*** MATERIAL ***
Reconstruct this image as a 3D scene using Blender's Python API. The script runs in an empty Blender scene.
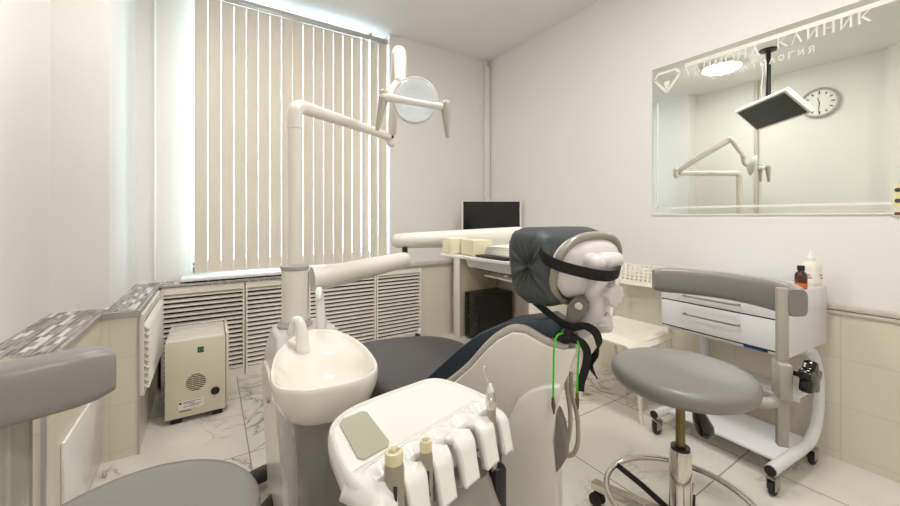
import bpy, bmesh, math, random
from mathutils import Vector, Matrix
random.seed(7)
PI = math.pi
scene = bpy.context.scene
COL = scene.collection

# ------------------------------------------------------------------ materials
def lin(c):
    c = c / 255.0
    return c / 12.92 if c <= 0.04045 else ((c + 0.055) / 1.055) ** 2.4

def rgb(r, g, b):
    return (lin(r), lin(g), lin(b), 1.0)

MATS = {}
def mat(name, col, rough=0.5, metal=0.0, coat=0.0, spec=0.5, mottle=0.0, scale=8.0, bump=0.0, bscale=60.0, sheen=0.0):
    if name in MATS:
        return MATS[name]
    m = bpy.data.materials.new(name)
    m.use_nodes = True
    nt = m.node_tree
    p = nt.nodes['Principled BSDF']
    p.inputs['Base Color'].default_value = col
    p.inputs['Roughness'].default_value = rough
    p.inputs['Metallic'].default_value = metal
    p.inputs['Coat Weight'].default_value = coat
    p.inputs['Specular IOR Level'].default_value = spec
    p.inputs['Sheen Weight'].default_value = sheen
    tc = nt.nodes.new('ShaderNodeTexCoord')
    if mottle > 0:
        n = nt.nodes.new('ShaderNodeTexNoise')
        n.inputs['Scale'].default_value = scale
        n.inputs['Detail'].default_value = 4
        nt.links.new(tc.outputs['Object'], n.inputs['Vector'])
        r = nt.nodes.new('ShaderNodeValToRGB')
        a = [max(0, c * (1 - mottle)) for c in col[:3]] + [1]
        b = [min(1, c * (1 + mottle)) for c in col[:3]] + [1]
        r.color_ramp.elements[0].position = 0.3
        r.color_ramp.elements[1].position = 0.7
        r.color_ramp.elements[0].color = a
        r.color_ramp.elements[1].color = b
        nt.links.new(n.outputs['Fac'], r.inputs['Fac'])
        nt.links.new(r.outputs['Color'], p.inputs['Base Color'])
    if bump > 0:
        n2 = nt.nodes.new('ShaderNodeTexNoise')
        n2.inputs['Scale'].default_value = bscale
        nt.links.new(tc.outputs['Object'], n2.inputs['Vector'])
        bp = nt.nodes.new('ShaderNodeBump')
        bp.inputs['Strength'].default_value = bump
        bp.inputs['Distance'].default_value = 0.002
        nt.links.new(n2.outputs['Fac'], bp.inputs['Height'])
        nt.links.new(bp.outputs['Normal'], p.inputs['Normal'])
    MATS[name] = m
    return m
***
TASK GOAL:
Repeat the lines above, starting at the first and stopping after the line that holds "return (lin(r), lin(g), lin(b), 1.0)", with the pictures left out.

RESULT OF THE TASK:
Reconstruct this image as a 3D scene using Blender's Python API. The script runs in an empty Blender scene.
import bpy, bmesh, math, random
from mathutils import Vector, Matrix
random.seed(7)
PI = math.pi
scene = bpy.context.scene
COL = scene.collection

# ------------------------------------------------------------------ materials
def lin(c):
    c = c / 255.0
    return c / 12.92 if c <= 0.04045 else ((c + 0.055) / 1.055) ** 2.4

def rgb(r, g, b):
    return (lin(r), lin(g), lin(b), 1.0)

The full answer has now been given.